Scenes as source code
----

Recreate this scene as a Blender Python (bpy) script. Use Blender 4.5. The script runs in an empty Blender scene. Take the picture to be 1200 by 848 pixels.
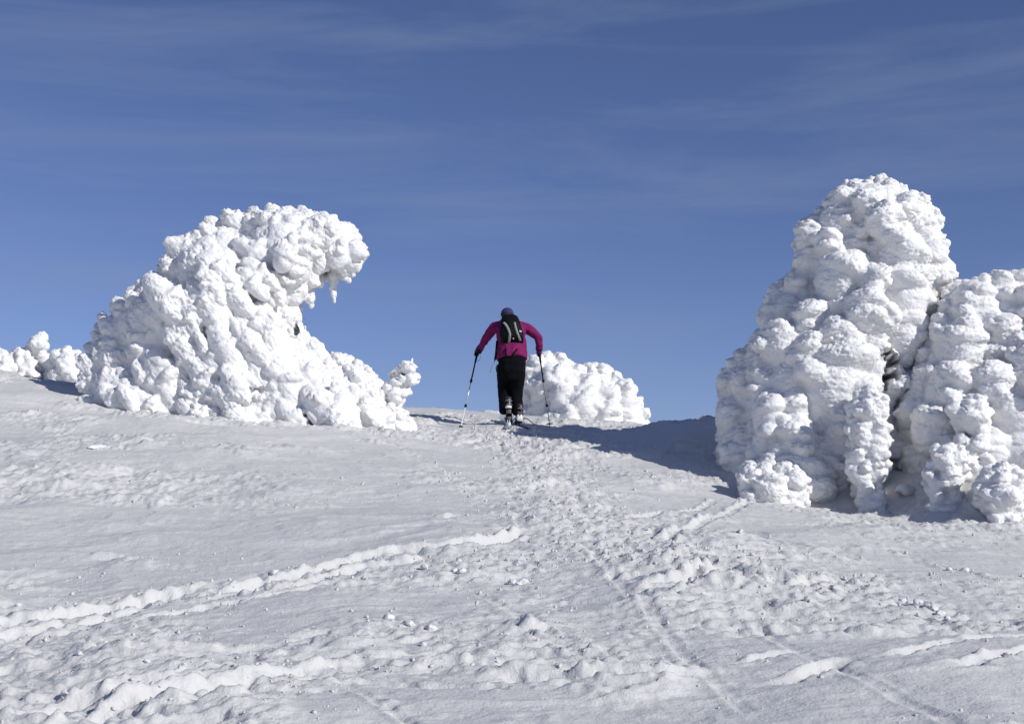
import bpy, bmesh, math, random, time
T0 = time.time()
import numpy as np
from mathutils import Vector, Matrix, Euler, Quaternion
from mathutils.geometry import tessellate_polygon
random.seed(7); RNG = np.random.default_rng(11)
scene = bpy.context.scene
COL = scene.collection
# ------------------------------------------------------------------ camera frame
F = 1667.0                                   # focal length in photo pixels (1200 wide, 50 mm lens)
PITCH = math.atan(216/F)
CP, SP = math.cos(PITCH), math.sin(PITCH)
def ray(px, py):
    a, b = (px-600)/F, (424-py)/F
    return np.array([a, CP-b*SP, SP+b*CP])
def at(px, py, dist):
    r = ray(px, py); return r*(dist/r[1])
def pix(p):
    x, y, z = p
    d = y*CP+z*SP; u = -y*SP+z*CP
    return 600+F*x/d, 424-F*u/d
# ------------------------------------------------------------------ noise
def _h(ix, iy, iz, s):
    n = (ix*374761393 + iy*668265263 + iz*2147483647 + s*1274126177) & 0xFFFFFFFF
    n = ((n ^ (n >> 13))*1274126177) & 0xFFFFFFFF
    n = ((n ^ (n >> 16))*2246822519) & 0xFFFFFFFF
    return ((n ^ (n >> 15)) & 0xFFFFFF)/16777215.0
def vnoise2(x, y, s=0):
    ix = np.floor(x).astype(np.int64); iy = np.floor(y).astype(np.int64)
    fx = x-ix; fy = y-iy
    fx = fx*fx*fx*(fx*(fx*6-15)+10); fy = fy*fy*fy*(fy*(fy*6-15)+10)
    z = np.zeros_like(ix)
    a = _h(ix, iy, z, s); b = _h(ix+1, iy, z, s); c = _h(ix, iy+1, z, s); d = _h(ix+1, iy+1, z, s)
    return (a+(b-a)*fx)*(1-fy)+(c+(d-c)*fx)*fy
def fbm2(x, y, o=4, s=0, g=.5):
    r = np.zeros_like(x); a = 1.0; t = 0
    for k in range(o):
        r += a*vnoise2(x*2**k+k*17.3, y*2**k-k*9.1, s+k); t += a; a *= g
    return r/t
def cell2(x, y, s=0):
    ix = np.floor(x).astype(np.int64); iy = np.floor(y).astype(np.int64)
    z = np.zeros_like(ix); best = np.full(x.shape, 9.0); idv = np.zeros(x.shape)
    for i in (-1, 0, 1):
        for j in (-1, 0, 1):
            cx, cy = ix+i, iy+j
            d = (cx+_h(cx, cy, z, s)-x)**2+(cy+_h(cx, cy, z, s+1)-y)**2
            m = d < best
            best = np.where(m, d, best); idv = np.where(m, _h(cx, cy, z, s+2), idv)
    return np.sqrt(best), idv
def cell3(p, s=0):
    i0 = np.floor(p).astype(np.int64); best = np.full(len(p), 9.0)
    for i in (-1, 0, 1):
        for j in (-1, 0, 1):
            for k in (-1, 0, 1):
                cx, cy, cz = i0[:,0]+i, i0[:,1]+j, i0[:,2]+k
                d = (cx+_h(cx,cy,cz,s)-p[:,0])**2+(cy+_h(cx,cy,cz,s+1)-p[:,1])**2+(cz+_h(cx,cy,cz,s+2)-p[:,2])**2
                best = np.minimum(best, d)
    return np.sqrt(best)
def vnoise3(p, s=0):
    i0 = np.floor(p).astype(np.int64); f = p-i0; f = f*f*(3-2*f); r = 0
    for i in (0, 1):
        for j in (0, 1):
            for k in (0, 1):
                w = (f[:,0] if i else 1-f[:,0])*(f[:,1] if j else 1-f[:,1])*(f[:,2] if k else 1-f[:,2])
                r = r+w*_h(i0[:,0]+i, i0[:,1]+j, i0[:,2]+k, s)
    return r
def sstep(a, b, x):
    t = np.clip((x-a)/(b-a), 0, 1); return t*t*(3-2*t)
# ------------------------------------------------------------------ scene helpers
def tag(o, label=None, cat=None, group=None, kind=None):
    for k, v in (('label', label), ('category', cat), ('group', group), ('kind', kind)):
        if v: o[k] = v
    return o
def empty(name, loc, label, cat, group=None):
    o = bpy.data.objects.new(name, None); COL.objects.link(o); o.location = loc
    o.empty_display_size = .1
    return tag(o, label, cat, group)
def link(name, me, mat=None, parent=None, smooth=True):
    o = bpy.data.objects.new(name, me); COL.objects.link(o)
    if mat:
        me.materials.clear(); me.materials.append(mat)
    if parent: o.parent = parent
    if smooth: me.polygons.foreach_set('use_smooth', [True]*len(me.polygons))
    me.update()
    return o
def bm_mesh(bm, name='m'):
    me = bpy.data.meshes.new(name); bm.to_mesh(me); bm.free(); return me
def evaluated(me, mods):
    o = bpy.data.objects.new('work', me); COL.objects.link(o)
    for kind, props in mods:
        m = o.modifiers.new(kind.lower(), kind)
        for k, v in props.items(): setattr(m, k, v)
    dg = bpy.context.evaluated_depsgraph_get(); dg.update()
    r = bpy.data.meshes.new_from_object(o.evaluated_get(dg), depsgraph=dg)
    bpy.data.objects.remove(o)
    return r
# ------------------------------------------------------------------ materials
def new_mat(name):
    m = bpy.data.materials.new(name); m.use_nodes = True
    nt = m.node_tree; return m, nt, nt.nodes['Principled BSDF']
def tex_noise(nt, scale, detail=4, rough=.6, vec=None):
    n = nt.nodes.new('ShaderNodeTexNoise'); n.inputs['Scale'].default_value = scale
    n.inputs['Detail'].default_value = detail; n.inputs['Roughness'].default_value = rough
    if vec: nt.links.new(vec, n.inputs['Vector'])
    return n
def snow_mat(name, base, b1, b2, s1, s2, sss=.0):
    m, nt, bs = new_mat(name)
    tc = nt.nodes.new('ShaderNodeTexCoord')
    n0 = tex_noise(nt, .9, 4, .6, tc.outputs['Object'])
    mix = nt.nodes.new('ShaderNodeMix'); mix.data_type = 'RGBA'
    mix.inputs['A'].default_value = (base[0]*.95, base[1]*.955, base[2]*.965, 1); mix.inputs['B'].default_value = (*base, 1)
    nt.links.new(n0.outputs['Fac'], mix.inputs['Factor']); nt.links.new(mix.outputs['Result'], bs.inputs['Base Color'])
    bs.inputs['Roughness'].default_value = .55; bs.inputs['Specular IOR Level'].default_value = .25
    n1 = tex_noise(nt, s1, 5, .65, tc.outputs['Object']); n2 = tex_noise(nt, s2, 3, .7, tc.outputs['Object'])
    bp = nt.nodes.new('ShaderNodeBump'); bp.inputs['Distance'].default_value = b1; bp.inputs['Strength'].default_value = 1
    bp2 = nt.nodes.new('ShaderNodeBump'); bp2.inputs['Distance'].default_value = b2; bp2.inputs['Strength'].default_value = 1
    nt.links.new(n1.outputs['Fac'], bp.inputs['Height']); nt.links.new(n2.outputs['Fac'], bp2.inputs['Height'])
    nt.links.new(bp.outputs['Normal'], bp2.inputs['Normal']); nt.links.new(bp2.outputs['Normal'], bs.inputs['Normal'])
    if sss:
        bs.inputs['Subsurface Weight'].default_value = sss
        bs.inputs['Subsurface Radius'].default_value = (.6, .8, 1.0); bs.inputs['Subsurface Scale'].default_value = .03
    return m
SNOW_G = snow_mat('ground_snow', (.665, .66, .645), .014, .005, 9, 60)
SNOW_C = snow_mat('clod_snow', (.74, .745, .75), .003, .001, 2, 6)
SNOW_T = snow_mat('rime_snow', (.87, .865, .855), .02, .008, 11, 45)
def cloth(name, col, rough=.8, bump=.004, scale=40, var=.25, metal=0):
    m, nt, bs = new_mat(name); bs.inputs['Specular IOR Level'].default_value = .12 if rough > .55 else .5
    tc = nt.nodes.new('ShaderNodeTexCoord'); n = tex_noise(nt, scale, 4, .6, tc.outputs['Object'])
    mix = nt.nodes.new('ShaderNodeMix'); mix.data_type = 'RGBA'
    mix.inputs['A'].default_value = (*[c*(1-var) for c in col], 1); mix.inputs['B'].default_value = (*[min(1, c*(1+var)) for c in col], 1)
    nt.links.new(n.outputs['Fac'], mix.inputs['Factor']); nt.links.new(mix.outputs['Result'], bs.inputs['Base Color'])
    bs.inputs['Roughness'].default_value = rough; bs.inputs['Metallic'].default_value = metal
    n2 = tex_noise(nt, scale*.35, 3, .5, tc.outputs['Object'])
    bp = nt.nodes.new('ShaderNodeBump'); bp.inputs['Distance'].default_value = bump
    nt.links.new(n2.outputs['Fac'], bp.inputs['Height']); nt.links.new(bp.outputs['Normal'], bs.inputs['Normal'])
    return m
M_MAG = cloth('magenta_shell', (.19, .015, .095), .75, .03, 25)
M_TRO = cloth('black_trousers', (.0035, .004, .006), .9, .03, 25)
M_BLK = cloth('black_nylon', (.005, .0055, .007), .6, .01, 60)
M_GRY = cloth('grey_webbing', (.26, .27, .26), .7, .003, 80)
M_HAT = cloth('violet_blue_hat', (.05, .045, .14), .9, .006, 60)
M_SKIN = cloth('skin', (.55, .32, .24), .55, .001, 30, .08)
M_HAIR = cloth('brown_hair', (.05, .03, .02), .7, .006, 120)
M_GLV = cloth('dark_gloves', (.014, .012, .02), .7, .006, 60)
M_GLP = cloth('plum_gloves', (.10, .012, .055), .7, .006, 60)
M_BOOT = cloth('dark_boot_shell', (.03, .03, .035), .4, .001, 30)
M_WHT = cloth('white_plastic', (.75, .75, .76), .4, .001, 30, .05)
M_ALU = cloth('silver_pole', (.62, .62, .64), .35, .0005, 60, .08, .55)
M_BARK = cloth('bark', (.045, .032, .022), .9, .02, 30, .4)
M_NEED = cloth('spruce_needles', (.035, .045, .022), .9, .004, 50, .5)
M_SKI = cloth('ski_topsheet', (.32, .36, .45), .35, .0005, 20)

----

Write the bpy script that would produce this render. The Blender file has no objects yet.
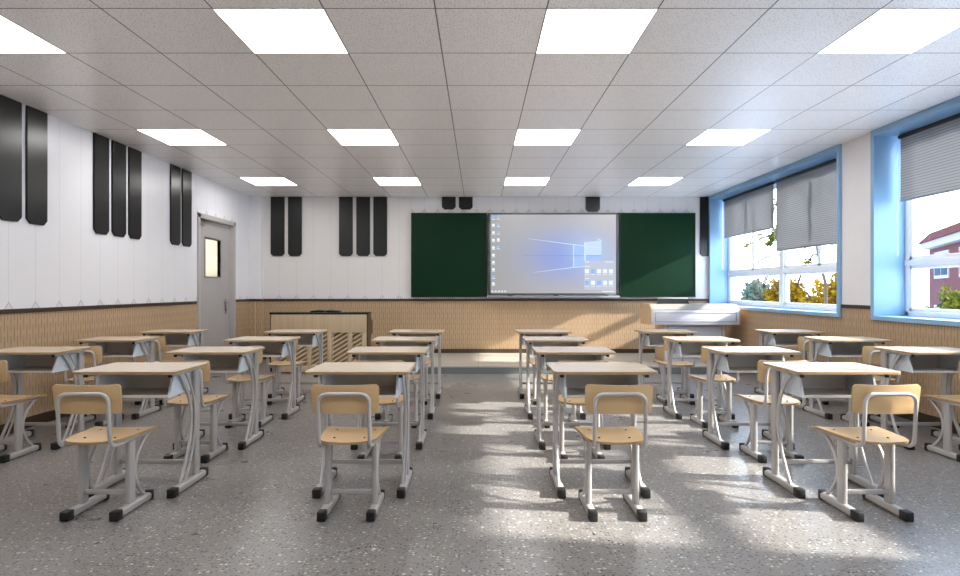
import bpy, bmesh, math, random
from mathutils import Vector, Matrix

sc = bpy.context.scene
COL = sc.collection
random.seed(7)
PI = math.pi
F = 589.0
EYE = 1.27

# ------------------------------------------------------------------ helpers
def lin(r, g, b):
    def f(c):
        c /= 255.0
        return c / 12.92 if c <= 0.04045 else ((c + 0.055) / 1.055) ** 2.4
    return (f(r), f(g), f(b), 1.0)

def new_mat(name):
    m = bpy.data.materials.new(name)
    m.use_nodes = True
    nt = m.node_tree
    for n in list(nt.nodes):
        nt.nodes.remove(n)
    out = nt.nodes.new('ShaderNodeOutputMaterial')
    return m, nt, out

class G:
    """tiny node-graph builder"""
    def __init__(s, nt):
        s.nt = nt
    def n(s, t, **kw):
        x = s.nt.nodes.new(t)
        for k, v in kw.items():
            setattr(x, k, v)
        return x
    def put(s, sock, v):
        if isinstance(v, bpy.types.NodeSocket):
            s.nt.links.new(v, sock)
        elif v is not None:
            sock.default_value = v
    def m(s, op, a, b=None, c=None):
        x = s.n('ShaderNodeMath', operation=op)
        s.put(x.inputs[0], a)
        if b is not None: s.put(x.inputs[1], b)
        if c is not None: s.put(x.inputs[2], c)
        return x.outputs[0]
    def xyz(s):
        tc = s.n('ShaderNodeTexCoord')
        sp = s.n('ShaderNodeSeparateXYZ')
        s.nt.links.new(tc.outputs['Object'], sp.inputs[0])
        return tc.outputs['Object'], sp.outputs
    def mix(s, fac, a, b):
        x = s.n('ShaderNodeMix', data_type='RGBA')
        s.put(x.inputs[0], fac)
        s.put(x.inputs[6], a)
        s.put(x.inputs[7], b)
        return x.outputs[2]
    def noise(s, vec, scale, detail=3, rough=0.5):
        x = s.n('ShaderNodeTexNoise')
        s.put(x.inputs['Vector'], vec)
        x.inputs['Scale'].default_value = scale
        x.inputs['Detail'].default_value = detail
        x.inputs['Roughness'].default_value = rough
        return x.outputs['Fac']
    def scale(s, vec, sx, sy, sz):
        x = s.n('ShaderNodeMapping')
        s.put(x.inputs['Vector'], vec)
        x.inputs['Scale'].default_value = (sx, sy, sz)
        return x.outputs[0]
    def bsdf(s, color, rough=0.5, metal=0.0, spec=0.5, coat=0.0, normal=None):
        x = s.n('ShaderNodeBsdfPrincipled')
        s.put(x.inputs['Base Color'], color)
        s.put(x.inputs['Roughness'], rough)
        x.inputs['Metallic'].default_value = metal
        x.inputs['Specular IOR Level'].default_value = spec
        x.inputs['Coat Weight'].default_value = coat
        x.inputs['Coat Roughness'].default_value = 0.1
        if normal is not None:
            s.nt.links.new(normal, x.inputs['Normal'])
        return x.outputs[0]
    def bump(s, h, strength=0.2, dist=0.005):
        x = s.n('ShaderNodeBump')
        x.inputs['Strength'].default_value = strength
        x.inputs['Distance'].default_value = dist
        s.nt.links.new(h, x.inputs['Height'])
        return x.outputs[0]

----

Take the lines above starting at the one containing "Write the bpy" and ending at the one containing "return m, nt, out", and print them again exactly, without pictures.

THE RESPONSE »
Write the bpy script that would produce this render. The Blender file has no objects yet.
import bpy, bmesh, math, random
from mathutils import Vector, Matrix

sc = bpy.context.scene
COL = sc.collection
random.seed(7)
PI = math.pi
F = 589.0
EYE = 1.27

# ------------------------------------------------------------------ helpers
def lin(r, g, b):
    def f(c):
        c /= 255.0
        return c / 12.92 if c <= 0.04045 else ((c + 0.055) / 1.055) ** 2.4
    return (f(r), f(g), f(b), 1.0)

def new_mat(name):
    m = bpy.data.materials.new(name)
    m.use_nodes = True
    nt = m.node_tree
    for n in list(nt.nodes):
        nt.nodes.remove(n)
    out = nt.nodes.new('ShaderNodeOutputMaterial')
    return m, nt, out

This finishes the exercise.